His process for getting there is complex. It is based on three known pieces of data:
A) A weekly report of the Commodity Futures Trading Commission, above and beyond the normal report on open interest of commercials and non-commercials, that lays out specifically the agricultural holdings of the Commodity Index Traders, a category known as CIT. Such data do not yet exist for petroleum.
B) the various weightings of the commodities that go into the respective indexes, with particular interest in the three agricultural contracts that are part of the GSCI and the DJ-AIG.
C) the prices of those agricultural commodities.
Two of the contracts, Kansas City Board of Trade wheat and Chicago Mercantile Exchange cattle, are just in the GSCI. The Chicago Board of Trade soybean contract is just in the DJ-AIG. That makes estimating the amount of money in the indexes "clean," since the CFTC data on CIT positions do not need to be split between two indexes.
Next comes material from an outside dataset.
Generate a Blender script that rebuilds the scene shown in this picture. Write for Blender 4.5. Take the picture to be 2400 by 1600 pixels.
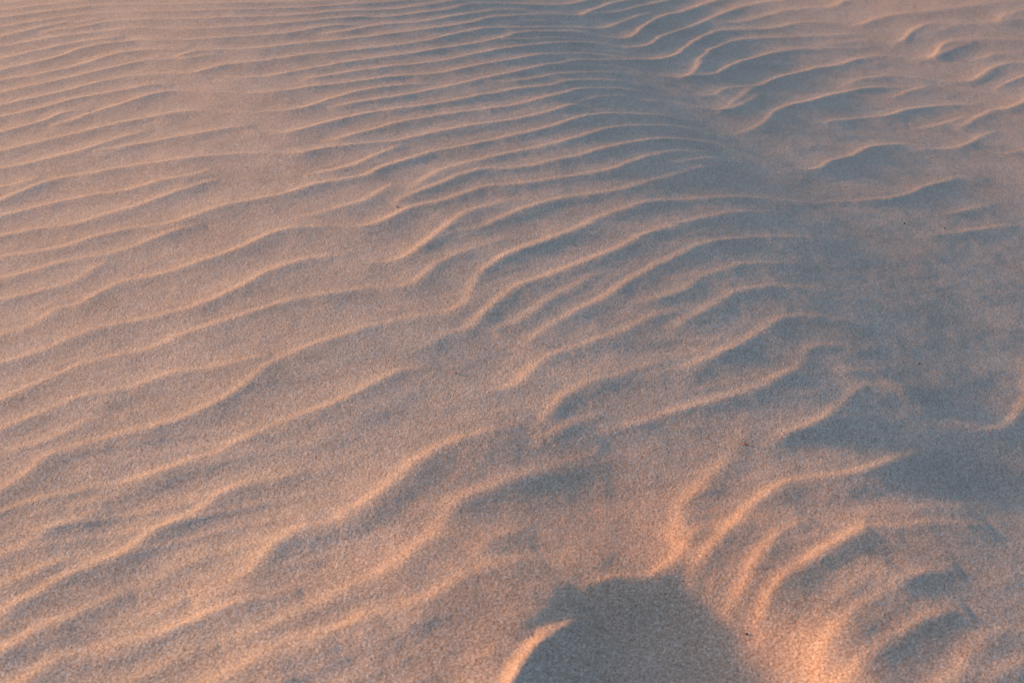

He uses that data to then go backward and estimate the amount of money flowing into the indexes as a whole. From that, an estimate of the amount of money flowing into the petroleum portions of the GSCI and DJ-AIG can be estimated, on the basis of the respective weightings.
Verleger concedes flaws. The two indexes in question are not the entire universe of commodity indexes, but they make up the vast majority of trade. He assumes immediate cash investment of new investor money, which is not always the case. He is very open about these shortcomings.
He's going to post his data each Monday afternoon at this site.
In his most recent estimate, through March 18, Verleger estimated that the value of index positions in the WTI contract, either through the NYMEX contract of the ICE "look-alike," is approximately $52 billion. Brent is $17.3 billion; heating oil $10.2 billion; ICE gasoil $5.86 billion, and RBOB gasoline, $5.268 billion.
The rise in one year is staggering, though obviously, higher outright prices play a large part. A year ago, Verleger's estimates were almost $28 billion in WTI, $9.1 billion in Brent, $5.4 in heating oil, $3.1 billion in gasoil and $2.8 billion in gasoline.